Another North Carolina pastor, Ron Baity of the Berean Baptist Church in Winston-Salem, used his Sunday sermon to refer to homosexuality as a “perverted lifestyle,” and that gays should be criminally prosecuted, as in days of yore. “For 300 years, we had laws that would prosecute that lifestyle,” quoth the minister. His and Harris’s Tar Heel State colleague, Tim Rabon of the Beacon Baptist Church in Raleigh— what’s up with these Baptists? offered aloud to his own churchgoing audience, “What is stopping them from redefining marriage for a person and a beast? We’re not far from that.” With soul-enriching sermons and religious “larnin’” such as this, is it any wonder that these bigoted yokels have pinned their political hopes on such blatantly un-American legislation as the Defense of Marriage Act, California’s Proposition 8, and Amendment 1 in North Carolina.

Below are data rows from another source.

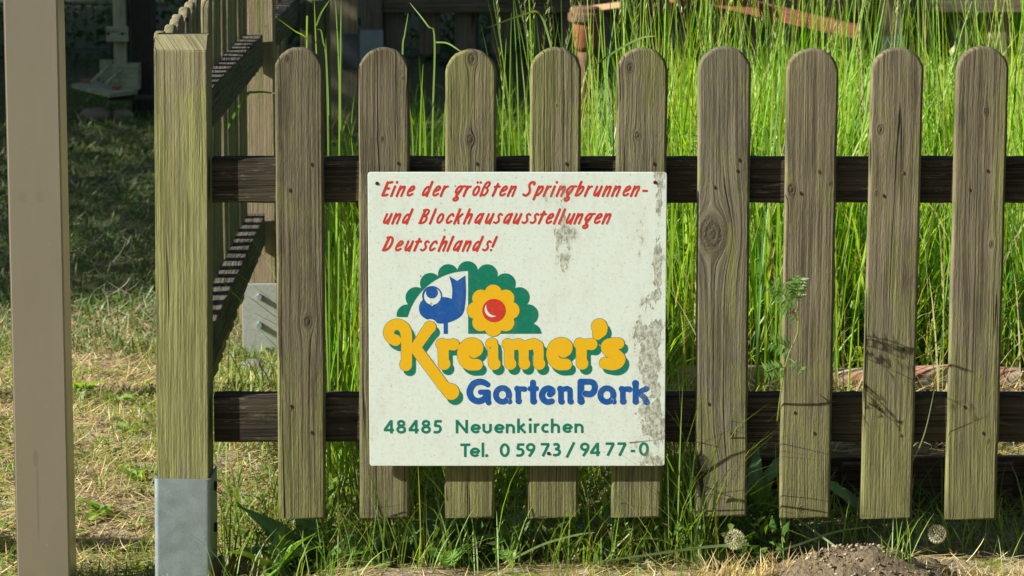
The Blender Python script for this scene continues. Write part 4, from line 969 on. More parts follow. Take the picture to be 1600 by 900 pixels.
plant('goldenrod_shoot', p, 'upright weed with pointed lance leaves between the sixth and seventh pickets', 'weed',
      [(100, 62, 0.15, 0.030, D1, 'lance', 0, 0.05), (60, 55, 0.14, 0.034, D2, 'lance', 0.12, 0.06), (170, 60, 0.12, 0.028, D1, 'lance', 0.1, 0.06), (0, 50, 0.14, 0.034, D2, 'lance', 0.1, 0.05), (190, 35, 0.12, 0.03, D3, 'lance', 0, 0.03), (-20, 20, 0.12, 0.035, D3, 'lance', 0, 0.03), (260, 60, 0.10, 0.03, D1, 'lance', 0, 0.06)], M_shadeleaf, stem=[(0, 0, 0), (0.004, 0, 0.04), (0.002, 0, 0.09)])
plant('goldenrod_shoot', on(1340, 870, 0.22), 'small dark weed with a sunlit leaf seen between the seventh and eighth pickets', 'weed',
      [(180, 55, 0.13, 0.03, D2, 'lance', 0.1, 0.03), (200, 10, 0.11, 0.03, D1, 'lance', 0, 0.04), (20, 30, 0.1, 0.03, D3, 'lance', 0, 0.03), (110, 50, 0.1, 0.03, D3, 'lance', 0, 0.03)], M_shadeleaf)
plant('broad_weed', on(915, 860, 0.12), 'weed with one bright green leaf just below the lower right of the sign', 'weed',
      [(200, 62, 0.16, 0.04, D2, 'broad', 0, 0.0), (30, 60, 0.15, 0.045, D1, 'broad', 0, 0.0), (120, 50, 0.13, 0.04, D3, 'broad', 0, 0), (300, 20, 0.1, 0.045, D3, 'broad', 0, 0)], M_shadeleaf)
# rosettes on the sunny strip
ros = [(222, 590, 'leafy green rosette on the straw just left of the lower mossy post'), (185, 645, 'flat green rosette half way between the metal pole and the mossy post'), (150, 800, 'small two leaved green seedling low down beside the metal pole'),
       (195, 700, 'green weed clump on the straw below the middle of the sunny strip'), (130, 610, 'pale green rosette touching the right edge of the metal pole'), (210, 870, 'small green weed at the bottom next to the zinc post shoe'), (205, 760, 'low weed beside the top of the zinc post shoe')]
for i, (px, py, lb) in enumerate(ros):
    ang = TH+math.atan((py-450)/F); d = (1.30+0.02)/math.tan(ang); Y = d-5.29; X_ = (px-800)/5000*d*1.012
    n = random.randint(5, 8); s = random.uniform(0.8, 1.3)
    plant('rosette_weed', (X_, Y, float(gz(X_, Y))), lb, 'weed', [(k*360/n+random.uniform(-20, 20), random.uniform(15, 50), s*random.uniform(0.03, 0.055), s*0.018, random.choice([D2, (0.2, 0.32, 0.07)]), 'broad', 0, 0.004) for k in range(n)])
for px, py, lb in ((430, 640, 'tuft'), ): pass
# dandelion clocks
def clock(px, py, Y, r, label, base):
    c = Vector(at(px, py, Y)); root = empty('dandelion_clock', (base[0], base[1], float(gz(base[0], base[1]))), label, 'dandelion', 'dandelion clocks under the fence')
    b = Vector(root.location); V, Fc = tube([(0, 0, 0), ((c-b)*0.5+Vector((0.01, 0, 0.01))), c-b], [0.0022, 0.002, 0.0018], 6)
    link('stem', mesh('stem', V, Fc, M_leaf, True, col=np.tile(np.array([(0.3, 0.3, 0.14)]), (len(V), 1))), root)
    bm = bmesh.new(); bmesh.ops.create_icosphere(bm, subdivisions=2, radius=r*0.17); link('seed_core', bm_mesh('seed_core', bm, plain('seed_brown', (0.25, 0.2, 0.13), 0.9), True), root, c-b)
    gg = Green(); n = 130; i_ = np.arange(n)+0.5; ph = np.arccos(1-2*i_/n); th = np.pi*(1+5**0.5)*i_; d = np.stack([np.sin(ph)*np.cos(th), np.sin(ph)*np.sin(th), np.cos(ph)], 1)
    az = np.arctan2(d[:, 1], d[:, 0]); le = np.arccos(d[:, 2]); wc = np.tile(np.array([(0.88, 0.87, 0.80)]), (n, 1))
    gg.blades(d*r*0.15, np.full(n, r*0.72), 0.0003, az, le, np.zeros(n), wc*0.8, 1, base=1.0)
    for k in range(9):
        gg.blades(d*r*0.80, rng.uniform(0.24, 0.32, n)*r, 0.00042, az+rng.uniform(-0.8, 0.8, n)/np.maximum(0.3, np.sin(le)), np.clip(le+rng.uniform(-0.8, 0.8, n), 0, 3.1), np.zeros(n), wc, 1, base=1.0)
    V = np.concatenate(gg.V); o = link('seed_head', mesh('seed_head', V, np.concatenate(gg.F), M_fluff, col=np.concatenate(gg.C)), root, c-b)
M_fluff = leafmat('seed_fluff', 0.5, 0.6, 0.0)
clock(1148, 843, -0.02, 0.0175, 'dandelion clock in front of the dark gap below the sixth picket', (0.39, 0.02))
clock(1464, 834, 0.02, 0.0165, 'rightmost dandelion clock, low under the last picket but one', (0.72, 0.06))
clock(1013, 889, 0.0, 0.014, 'small shaded dandelion clock at the bottom below the right edge of the sign', (0.24, 0.03))

# common vetch in front of the seventh picket
YV = -0.035
vet = empty('vetch_plant', (float(at(1225, 900, 0.0)[0]), -0.01, 0.0), 'climbing vetch with a small pink flower in front of the seventh picket', 'plant')
vb = Vector(vet.location)
def vp(px, py, Y=YV): return Vector(at(px, py, Y))-vb
stem = [vp(1226, 890, -0.0), vp(1216, 760, 0.03), vp(1212, 690, 0.035), vp(1222, 600, -0.02), vp(1232, 555), vp(1246, 520), vp(1247, 480), vp(1245, 450)]
stem = [Vector(v) for v in curve([tuple(v) for v in stem], 5)]
def cmesh(name, V, Fc, c, parent): link(name, mesh(name, V, Fc, M_leaf, True, col=np.tile(np.array([c]), (len(V), 1))), parent)
V, Fc = tube(stem, 0.0011, 6); cmesh('stem', V, Fc, (0.28, 0.36, 0.10), vet)
gg = Green()
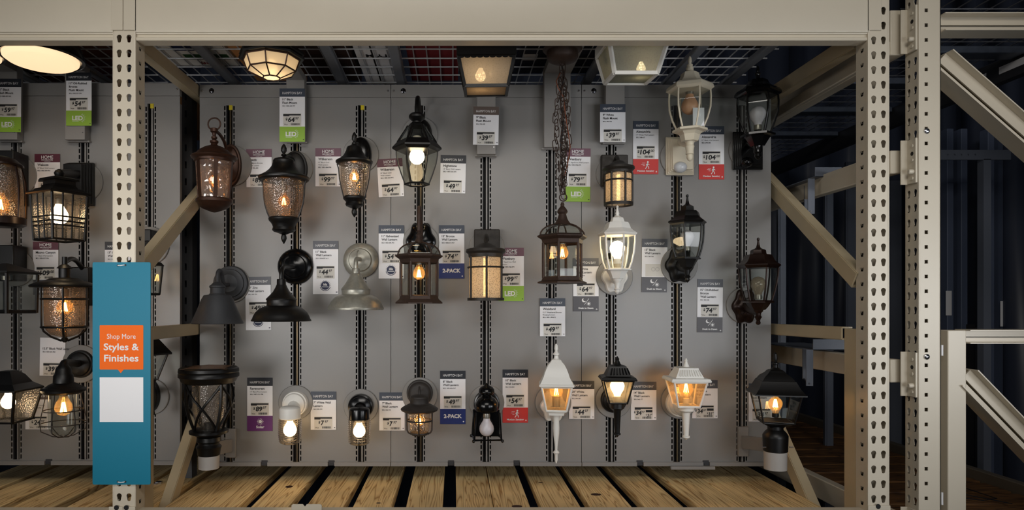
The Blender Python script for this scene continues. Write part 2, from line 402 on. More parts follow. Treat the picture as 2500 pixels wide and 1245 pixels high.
# ---------------------------------------------------------------- uprights
PITCH = .0508
def upright(name, label, x0, x1, front, z0, z1, side, group, zk):
    """front: 'key' keyholes on the face towards the aisle; side: 'left'/'right' visible flank"""
    t = thing(name, label, 'upright', ((x0+x1)/2, DF+.035, z0), group)
    dep = .068; r = .004
    n = int((z1-z0)/PITCH)+1; ys = [zk+PITCH*(k-.5) for k in range(-60, 60)]; ys = [y for y in ys if z0 < y < z1]
    ys = [z0]+ys+[z1]; wd = x1-x0
    def cyc(j): return (ys[j]+ys[j+1])/2 if 0 < j < len(ys)-2 else None
    kh = keyhole(); sq = rectol(.0115, .0125)
    mb = MB(); c = wd/2
    if front == 'key':
        xs = [0, c-.0335, c-.0005, c+.0005, c+.0335, wd]
        xs = [0, c-.031, c, c+.031, wd]
        perf(mb, (x0, DF, 0), (1,0,0), (0,0,1), (0,-1,0), xs, ys,
             lambda i, j: None if (i in (0, 3) or cyc(j) is None) else (c+(-.0168 if i == 1 else .0168), cyc(j)+.004, kh))
    else:
        xs = [0, .016, .036, wd]
        perf(mb, (x0, DF, 0), (1,0,0), (0,0,1), (0,-1,0), xs, ys,
             lambda i, j: None if (i != 1 or cyc(j) is None) else (.026, cyc(j), sq))
    mb.box((x0, DF+.0028, z0), (x0+.0001, DF+.0029, z0+.001))
    mb.build('face_plate', BEIGE, t, smooth=0)
    for sd in ('left', 'right'):
        mb = MB(); X = x0 if sd == 'left' else x1; nx = -1 if sd == 'left' else 1
        if front == 'key':
            perf(mb, (X, DF, 0), (0,1,0), (0,0,1), (nx,0,0), [0, .024, .042, dep], ys,
                 lambda i, j: None if (i != 1 or cyc(j) is None) else (.033, cyc(j)-.0245, sq) if ys[j+1]-ys[j] > .05 else None)
        elif sd == 'left':
            c = dep/2
            perf(mb, (X, DF, 0), (0,1,0), (0,0,1), (nx,0,0), [0, c-.031, c, c+.031, dep], ys,
                 lambda i, j: None if (i in (0, 3) or cyc(j) is None) else (c+(-.0165 if i == 1 else .0165), cyc(j)-.010, kh))
        else: mb.box((X-.003, DF, z0), (X, DF+dep, z1))
        # inner skin so the plate has thickness, and the returned lip
        mb.box((X-nx*.0035, DF+dep-.003, z0), (X-nx*.020, DF+dep, z1))
        mb.build('flank_plate', BEIGE, t, smooth=0)
    # rounded front corners
    for X, sgn in ((x0, -1), (x1, 1)):
        mb = MB(); pr = []
        for k in range(5):
            a = PI/2*k/4; pr.append((X-sgn*.0045+sgn*.005*math.sin(a), DF+.0045-.005*math.cos(a)))
        vs = []
        for a, b in pr: vs += [(a, b, z0), (a, b, z1)]
        mb.add(vs, [(2*i, 2*i+2, 2*i+3, 2*i+1) if sgn > 0 else (2*i, 2*i+1, 2*i+3, 2*i+2) for i in range(4)])
        mb.build('corner_fold', BEIGE, t, smooth=60)
    return t
zk = ZP(95, DF)+.002
XL0, XL1 = XP(275, DF), XP(331, DF)
XR0, XR1 = XP(2119, DF), XP(2171, DF)
XS0, XS1 = XP(2243, DF), XP(2297, DF)
ZB, ZT = .0, CZ+1.12
UL = upright('rack_upright', 'beige keyhole rack upright with a teal sign tied to its front', XL0, XL1, 'key', ZB, ZT, 'right', 'rack uprights', zk)
UR = upright('rack_upright', 'beige keyhole rack upright closing the right end of the lantern bay', XR0, XR1, 'key', ZB, ZT, 'left', 'rack uprights', zk-.006)
US = upright('rack_upright', 'rightmost beige rack upright with square holes down its front', XS0, XS1, 'sq', ZB, ZT, 'left', 'rack uprights', ZP(25, DF))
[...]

There’s no question in my mind that these offensive laws will one day be overturned, and that the antiquated ideology of a hate-filled and intolerant segment of our society will be entombed in the dust of its own nothingness, along with its proponents.
Until that time, we must live with the offensive ideas of small-minded men, protected by the same body of laws that they seek to use to deny civil rights to their fellow countrymen. (This is just as the Founders intended, when they established the First Amendment protections for speech and religion.)
These bullies who hide behind their pulpits may accuse progressives and LGBT rights activists of attacking religion, through efforts to legalize marriage equality, but what they portray as an attack on religion by gays is really an attack on gays from the pulpit.